Arguing that India has to negotiate China from a psychological position of strength, the Congress parliamentarian said: “If you deal with them from a position of strength, you can work with them, you can get what you need, and it can be actually done. But if they sense weakness then you had it.

“Of course we have this border issue and we have to resolve this border issue. But we have to change our approach, we have to change how we think. This is the point at which the road parts. If we go this way we become a major player, if we go that way, we become irrelevant.”

On the border crisis, the Congress yet again asked the government to share the truth with the nation amidst reports of 40,000 Chinese troops gathering along the Line of Actual Control.

Congress spokesperson Ajay Maken said: “Reports suggest that China is defying the disengagement understanding and 40,000 PLA men have not moved since the last week. The government must tell the nation what is the plan to restore the status quo that existed before May 2020.”
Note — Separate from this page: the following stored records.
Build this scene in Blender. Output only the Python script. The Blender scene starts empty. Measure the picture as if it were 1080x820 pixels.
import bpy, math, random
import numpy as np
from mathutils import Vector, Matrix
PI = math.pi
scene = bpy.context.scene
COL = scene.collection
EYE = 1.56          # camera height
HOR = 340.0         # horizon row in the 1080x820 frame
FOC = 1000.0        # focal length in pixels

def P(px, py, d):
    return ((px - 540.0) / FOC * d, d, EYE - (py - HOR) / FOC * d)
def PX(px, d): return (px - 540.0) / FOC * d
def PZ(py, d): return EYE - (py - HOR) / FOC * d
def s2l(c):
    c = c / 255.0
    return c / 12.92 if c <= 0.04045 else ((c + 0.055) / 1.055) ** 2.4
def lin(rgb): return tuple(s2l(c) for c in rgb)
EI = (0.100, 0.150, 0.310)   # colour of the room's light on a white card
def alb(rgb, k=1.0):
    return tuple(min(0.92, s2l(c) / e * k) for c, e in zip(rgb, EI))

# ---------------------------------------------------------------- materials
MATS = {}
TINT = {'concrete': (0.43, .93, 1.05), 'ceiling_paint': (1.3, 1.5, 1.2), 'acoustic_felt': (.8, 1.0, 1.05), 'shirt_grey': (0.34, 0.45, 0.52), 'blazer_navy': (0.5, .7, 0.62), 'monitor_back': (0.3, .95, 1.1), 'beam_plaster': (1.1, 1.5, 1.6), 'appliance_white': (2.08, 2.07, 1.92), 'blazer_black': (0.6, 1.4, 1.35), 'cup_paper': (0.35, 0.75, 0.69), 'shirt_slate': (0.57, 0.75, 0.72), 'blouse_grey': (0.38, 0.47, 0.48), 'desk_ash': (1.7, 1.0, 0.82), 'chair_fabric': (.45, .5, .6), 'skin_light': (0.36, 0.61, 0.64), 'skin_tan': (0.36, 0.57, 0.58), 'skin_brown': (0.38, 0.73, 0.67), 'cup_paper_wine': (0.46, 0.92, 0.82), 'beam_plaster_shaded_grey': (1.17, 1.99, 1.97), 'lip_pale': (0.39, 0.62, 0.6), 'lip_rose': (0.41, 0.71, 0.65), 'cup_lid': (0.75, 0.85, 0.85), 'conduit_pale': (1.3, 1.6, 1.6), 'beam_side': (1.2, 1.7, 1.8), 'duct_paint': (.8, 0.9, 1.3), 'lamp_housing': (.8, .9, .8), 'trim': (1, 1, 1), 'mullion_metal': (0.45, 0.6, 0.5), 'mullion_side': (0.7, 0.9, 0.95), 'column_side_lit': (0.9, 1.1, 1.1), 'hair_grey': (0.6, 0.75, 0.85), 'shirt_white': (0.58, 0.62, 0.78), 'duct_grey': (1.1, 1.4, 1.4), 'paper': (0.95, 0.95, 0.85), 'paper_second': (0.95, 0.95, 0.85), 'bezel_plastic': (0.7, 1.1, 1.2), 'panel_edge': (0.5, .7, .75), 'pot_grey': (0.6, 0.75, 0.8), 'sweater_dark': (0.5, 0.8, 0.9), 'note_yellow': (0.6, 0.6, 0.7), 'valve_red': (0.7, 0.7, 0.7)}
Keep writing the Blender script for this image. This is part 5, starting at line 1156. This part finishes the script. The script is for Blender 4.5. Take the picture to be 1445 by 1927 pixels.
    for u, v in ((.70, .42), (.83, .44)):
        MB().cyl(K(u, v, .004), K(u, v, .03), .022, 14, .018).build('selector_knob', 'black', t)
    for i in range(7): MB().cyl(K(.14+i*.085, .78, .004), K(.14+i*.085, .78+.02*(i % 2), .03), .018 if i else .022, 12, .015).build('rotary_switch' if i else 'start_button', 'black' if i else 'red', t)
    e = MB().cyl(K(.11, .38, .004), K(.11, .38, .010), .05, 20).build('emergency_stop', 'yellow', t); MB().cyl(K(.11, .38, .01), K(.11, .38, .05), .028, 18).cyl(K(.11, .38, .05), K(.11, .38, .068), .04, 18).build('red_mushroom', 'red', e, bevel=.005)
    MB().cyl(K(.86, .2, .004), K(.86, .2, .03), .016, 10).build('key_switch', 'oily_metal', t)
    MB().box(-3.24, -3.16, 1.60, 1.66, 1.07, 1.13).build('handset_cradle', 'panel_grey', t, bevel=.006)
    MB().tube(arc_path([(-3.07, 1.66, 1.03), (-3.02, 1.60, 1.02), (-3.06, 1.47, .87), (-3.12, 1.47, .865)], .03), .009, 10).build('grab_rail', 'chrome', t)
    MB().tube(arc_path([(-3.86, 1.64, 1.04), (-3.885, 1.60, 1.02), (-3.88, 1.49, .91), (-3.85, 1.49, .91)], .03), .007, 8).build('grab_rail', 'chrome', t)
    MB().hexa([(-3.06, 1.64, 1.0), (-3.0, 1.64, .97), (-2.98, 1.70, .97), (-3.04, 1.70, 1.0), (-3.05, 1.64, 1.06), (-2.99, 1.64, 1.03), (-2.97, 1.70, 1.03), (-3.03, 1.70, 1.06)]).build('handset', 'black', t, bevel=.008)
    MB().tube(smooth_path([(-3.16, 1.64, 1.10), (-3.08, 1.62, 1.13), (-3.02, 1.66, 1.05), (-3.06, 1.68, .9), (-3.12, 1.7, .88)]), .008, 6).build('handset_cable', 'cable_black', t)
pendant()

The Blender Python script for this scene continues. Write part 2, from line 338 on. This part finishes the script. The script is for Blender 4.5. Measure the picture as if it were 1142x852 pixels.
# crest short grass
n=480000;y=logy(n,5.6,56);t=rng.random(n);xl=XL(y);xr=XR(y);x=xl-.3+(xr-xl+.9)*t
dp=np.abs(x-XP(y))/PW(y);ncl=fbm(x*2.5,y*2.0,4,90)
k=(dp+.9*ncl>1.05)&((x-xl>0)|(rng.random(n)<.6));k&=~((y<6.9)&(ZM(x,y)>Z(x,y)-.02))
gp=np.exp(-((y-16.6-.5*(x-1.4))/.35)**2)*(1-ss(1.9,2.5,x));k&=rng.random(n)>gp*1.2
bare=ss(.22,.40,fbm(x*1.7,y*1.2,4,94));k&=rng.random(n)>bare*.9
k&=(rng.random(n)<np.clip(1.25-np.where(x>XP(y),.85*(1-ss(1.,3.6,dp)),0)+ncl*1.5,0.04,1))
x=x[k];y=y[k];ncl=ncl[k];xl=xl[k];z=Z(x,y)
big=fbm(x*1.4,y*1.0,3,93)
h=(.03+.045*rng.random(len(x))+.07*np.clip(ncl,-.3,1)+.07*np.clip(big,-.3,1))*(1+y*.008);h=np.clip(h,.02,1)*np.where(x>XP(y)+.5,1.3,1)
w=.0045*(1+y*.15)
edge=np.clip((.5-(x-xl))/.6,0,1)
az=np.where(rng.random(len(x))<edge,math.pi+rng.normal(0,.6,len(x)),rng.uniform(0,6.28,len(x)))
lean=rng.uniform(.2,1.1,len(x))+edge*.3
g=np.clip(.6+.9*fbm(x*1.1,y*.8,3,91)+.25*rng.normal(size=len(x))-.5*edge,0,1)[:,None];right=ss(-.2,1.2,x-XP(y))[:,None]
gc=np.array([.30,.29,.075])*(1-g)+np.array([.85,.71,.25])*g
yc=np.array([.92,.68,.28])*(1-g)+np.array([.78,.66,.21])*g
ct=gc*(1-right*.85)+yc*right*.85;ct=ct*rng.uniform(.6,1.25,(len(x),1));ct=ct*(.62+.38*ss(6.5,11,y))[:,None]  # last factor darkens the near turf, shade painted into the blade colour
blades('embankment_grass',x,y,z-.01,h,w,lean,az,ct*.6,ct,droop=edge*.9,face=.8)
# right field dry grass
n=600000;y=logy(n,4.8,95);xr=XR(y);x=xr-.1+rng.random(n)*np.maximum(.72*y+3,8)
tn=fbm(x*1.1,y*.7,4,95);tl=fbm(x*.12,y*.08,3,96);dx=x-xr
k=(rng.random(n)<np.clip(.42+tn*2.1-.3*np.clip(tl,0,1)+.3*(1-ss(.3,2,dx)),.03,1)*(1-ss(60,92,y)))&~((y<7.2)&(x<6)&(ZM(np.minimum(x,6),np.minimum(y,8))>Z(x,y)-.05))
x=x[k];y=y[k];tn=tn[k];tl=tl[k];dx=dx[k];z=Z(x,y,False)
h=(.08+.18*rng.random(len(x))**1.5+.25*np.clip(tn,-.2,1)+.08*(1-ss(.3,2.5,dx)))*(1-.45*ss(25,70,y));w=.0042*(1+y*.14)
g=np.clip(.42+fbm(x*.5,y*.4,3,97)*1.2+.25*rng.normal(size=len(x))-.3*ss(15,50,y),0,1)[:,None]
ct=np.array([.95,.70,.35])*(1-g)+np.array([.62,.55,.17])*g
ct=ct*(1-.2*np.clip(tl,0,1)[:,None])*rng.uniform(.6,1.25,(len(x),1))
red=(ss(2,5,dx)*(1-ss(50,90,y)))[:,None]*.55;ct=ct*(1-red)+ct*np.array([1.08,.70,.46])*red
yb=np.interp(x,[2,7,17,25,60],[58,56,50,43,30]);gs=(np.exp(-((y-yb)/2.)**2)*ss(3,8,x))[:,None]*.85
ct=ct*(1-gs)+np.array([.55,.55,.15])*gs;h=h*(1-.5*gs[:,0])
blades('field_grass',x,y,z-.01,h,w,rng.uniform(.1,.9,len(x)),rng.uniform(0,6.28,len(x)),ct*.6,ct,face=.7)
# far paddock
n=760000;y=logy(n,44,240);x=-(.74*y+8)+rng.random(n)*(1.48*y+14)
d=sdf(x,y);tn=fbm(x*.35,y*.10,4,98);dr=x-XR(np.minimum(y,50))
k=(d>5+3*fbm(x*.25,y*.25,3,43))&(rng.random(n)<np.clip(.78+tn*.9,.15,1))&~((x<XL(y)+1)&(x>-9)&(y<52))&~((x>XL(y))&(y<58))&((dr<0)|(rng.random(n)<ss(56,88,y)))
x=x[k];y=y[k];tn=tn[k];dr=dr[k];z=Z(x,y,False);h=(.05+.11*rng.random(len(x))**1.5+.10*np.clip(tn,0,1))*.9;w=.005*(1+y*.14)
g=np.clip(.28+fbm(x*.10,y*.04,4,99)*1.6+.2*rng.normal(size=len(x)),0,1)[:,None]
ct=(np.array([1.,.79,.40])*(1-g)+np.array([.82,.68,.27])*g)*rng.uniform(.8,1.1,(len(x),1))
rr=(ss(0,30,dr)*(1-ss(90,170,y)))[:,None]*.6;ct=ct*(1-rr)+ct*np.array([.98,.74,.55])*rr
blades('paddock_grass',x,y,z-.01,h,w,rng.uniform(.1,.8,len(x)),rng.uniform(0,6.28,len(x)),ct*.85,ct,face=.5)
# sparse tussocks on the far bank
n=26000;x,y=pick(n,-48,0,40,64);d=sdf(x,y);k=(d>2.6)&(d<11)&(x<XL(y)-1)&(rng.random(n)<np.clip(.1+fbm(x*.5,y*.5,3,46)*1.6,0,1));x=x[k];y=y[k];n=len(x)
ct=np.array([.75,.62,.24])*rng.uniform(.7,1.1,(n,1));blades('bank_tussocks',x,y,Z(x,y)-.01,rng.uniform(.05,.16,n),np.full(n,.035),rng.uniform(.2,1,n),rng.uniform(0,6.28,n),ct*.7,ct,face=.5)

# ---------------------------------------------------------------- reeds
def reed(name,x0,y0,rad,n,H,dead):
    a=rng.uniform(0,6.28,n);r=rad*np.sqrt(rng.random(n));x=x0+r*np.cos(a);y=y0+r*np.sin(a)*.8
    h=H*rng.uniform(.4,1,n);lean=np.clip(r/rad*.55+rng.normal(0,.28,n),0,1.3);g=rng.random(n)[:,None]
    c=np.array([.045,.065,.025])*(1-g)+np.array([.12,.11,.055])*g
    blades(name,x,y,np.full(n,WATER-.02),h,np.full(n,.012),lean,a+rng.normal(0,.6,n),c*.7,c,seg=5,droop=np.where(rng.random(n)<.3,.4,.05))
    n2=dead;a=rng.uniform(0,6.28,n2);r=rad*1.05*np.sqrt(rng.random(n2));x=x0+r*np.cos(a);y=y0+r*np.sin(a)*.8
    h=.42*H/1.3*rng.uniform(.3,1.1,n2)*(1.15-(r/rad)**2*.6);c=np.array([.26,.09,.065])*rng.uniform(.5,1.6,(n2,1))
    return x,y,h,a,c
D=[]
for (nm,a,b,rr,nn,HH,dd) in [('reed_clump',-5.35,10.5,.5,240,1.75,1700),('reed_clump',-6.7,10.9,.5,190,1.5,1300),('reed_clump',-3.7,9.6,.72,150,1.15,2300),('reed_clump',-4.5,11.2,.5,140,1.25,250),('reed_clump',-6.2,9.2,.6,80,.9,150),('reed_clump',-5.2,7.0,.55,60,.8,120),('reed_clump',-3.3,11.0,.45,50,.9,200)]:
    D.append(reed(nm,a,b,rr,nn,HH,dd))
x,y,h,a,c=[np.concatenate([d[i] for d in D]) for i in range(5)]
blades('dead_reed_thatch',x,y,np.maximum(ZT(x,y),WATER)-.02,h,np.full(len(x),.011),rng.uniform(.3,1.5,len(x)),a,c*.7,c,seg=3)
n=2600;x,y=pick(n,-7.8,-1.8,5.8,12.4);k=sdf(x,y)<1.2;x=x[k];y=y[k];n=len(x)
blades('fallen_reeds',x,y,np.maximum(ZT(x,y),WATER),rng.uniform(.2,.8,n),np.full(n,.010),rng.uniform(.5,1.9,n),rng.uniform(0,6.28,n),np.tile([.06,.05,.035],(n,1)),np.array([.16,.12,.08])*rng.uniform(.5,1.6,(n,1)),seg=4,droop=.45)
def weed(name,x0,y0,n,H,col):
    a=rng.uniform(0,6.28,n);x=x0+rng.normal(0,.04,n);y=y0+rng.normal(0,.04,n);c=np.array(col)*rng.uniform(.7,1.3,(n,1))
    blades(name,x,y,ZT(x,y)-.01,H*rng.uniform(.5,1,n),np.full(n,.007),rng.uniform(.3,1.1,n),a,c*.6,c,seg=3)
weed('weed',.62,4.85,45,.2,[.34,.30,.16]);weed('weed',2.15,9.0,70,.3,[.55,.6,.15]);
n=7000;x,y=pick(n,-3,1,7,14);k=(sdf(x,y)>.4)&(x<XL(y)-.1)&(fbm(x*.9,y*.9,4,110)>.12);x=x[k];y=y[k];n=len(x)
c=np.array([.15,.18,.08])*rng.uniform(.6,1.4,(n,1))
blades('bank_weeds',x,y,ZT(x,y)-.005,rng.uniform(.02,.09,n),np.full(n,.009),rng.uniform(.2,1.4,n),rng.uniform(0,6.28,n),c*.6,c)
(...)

Referring to what Rahul has been asking for two months, Maken said: “When the Prime Minister says nobody has intruded into Indian territory, does he mean wherever the Chinese troops are present today is their territory? The government’s refusal to share the factual position, its flip-flops and contradictory statements hurt India’s interests.”

Another Congress spokesperson, Manish Tewari, created a flutter by asking questions that hinted at something far more sinister than what is in the public domain.

Tewari tweeted: “1. Why did Chinese invade India? 2. Why is disengagement now stalled? Is it some personal ‘commitments’ made to China in Wuhan & Mamallapuram especially with regard to US that were not fulfilled? Has opacity around those informal summits not hurt India’s strategic interests?”

Modi had held two one-on-one no-agenda summits with Chinese President Xi Jinping in Wuhan and Mamallapuram.